_Job_
Restate the data exactly as given and keep the pictures out.

_Supplied material_
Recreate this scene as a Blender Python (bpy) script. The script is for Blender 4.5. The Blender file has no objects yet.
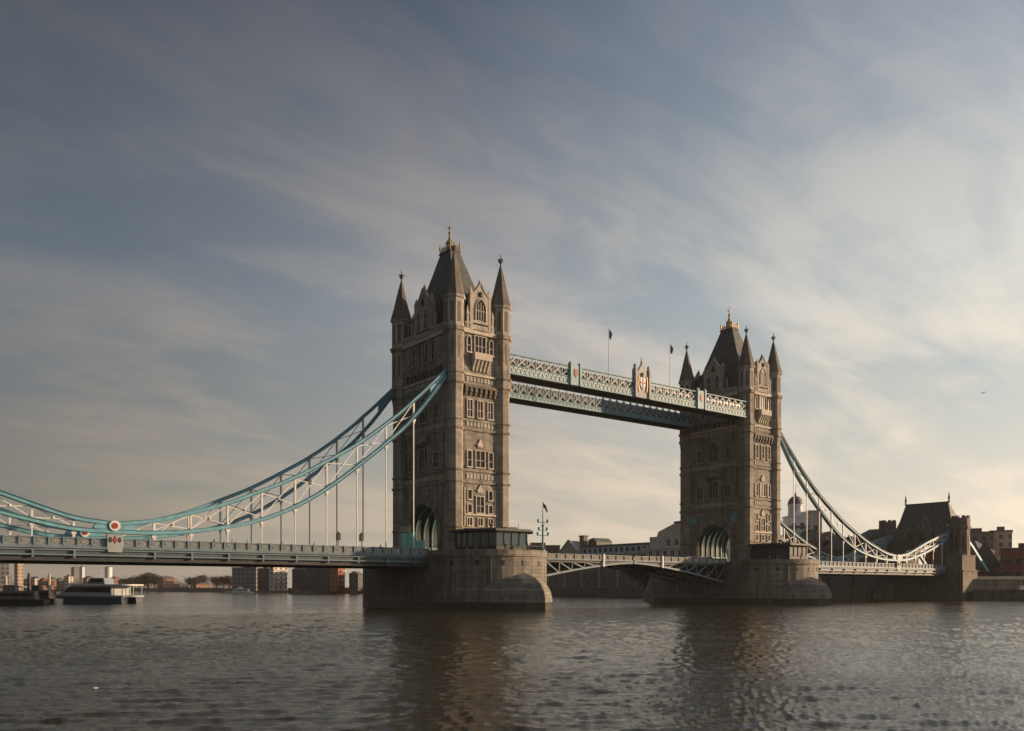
import bpy, math, random
import numpy as np
from mathutils import Vector, Matrix, noise
R = math.radians
random.seed(7)
SC = bpy.context.scene
COL = SC.collection

# ------------------------------------------------------------------ camera
CX, CY, CZ, YAW, FOC, YH = -92.618, -139.522, 3.7, 0.6563, 883.06, 587.8
cam_d = bpy.data.cameras.new('camera')
cam_d.sensor_width = 36.0
cam_d.lens = FOC / 1024 * 36.0
cam_d.shift_y = (YH - 365.5) / 1024.0
cam_d.clip_start = 0.5
cam_d.clip_end = 9000
cam = bpy.data.objects.new('camera', cam_d)
cam.location = (CX, CY, CZ)
cam.rotation_euler = (R(90), 0, -YAW)
COL.objects.link(cam)
SC.camera = cam

# ------------------------------------------------------------------ sky, sun, exposure
SUN_AZ = -R(28)          # direction towards the sun, measured from +X towards +Y
SUN_EL = R(10.5)
SC.view_settings.view_transform = 'Standard'
SC.view_settings.look = 'None'
SC.view_settings.gamma = 1.0
SC.view_settings.exposure = 0.4
sunv = Vector((math.cos(SUN_AZ) * math.cos(SUN_EL), math.sin(SUN_AZ) * math.cos(SUN_EL), math.sin(SUN_EL)))

sl = bpy.data.lights.new('sun', 'SUN')
sl.energy = 5.0
sl.angle = R(0.8)
sl.color = (1.0, 0.69, 0.44)
so = bpy.data.objects.new('sun', sl)
so.rotation_euler = (-sunv).to_track_quat('-Z', 'Y').to_euler()
COL.objects.link(so)

W = bpy.data.worlds.new('World')
SC.world = W
W.use_nodes = True
nt = W.node_tree
nt.nodes.clear()
def N(tree, typ, **kw):
    n = tree.nodes.new(typ)
    for k, v in kw.items():
        setattr(n, k, v)
    return n
def L(tree, a, b):
    tree.links.new(a, b)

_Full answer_
Recreate this scene as a Blender Python (bpy) script. The script is for Blender 4.5. The Blender file has no objects yet.
import bpy, math, random
import numpy as np
from mathutils import Vector, Matrix, noise
R = math.radians
random.seed(7)
SC = bpy.context.scene
COL = SC.collection

# ------------------------------------------------------------------ camera
CX, CY, CZ, YAW, FOC, YH = -92.618, -139.522, 3.7, 0.6563, 883.06, 587.8
cam_d = bpy.data.cameras.new('camera')
cam_d.sensor_width = 36.0
cam_d.lens = FOC / 1024 * 36.0
cam_d.shift_y = (YH - 365.5) / 1024.0
cam_d.clip_start = 0.5
cam_d.clip_end = 9000
cam = bpy.data.objects.new('camera', cam_d)
cam.location = (CX, CY, CZ)
cam.rotation_euler = (R(90), 0, -YAW)
COL.objects.link(cam)
SC.camera = cam

# ------------------------------------------------------------------ sky, sun, exposure
SUN_AZ = -R(28)          # direction towards the sun, measured from +X towards +Y
SUN_EL = R(10.5)
SC.view_settings.view_transform = 'Standard'
SC.view_settings.look = 'None'
SC.view_settings.gamma = 1.0
SC.view_settings.exposure = 0.4
sunv = Vector((math.cos(SUN_AZ) * math.cos(SUN_EL), math.sin(SUN_AZ) * math.cos(SUN_EL), math.sin(SUN_EL)))

sl = bpy.data.lights.new('sun', 'SUN')
sl.energy = 5.0
sl.angle = R(0.8)
sl.color = (1.0, 0.69, 0.44)
so = bpy.data.objects.new('sun', sl)
so.rotation_euler = (-sunv).to_track_quat('-Z', 'Y').to_euler()
COL.objects.link(so)

W = bpy.data.worlds.new('World')
SC.world = W
W.use_nodes = True
nt = W.node_tree
nt.nodes.clear()
def N(tree, typ, **kw):
    n = tree.nodes.new(typ)
    for k, v in kw.items():
        setattr(n, k, v)
    return n
def L(tree, a, b):
    tree.links.new(a, b)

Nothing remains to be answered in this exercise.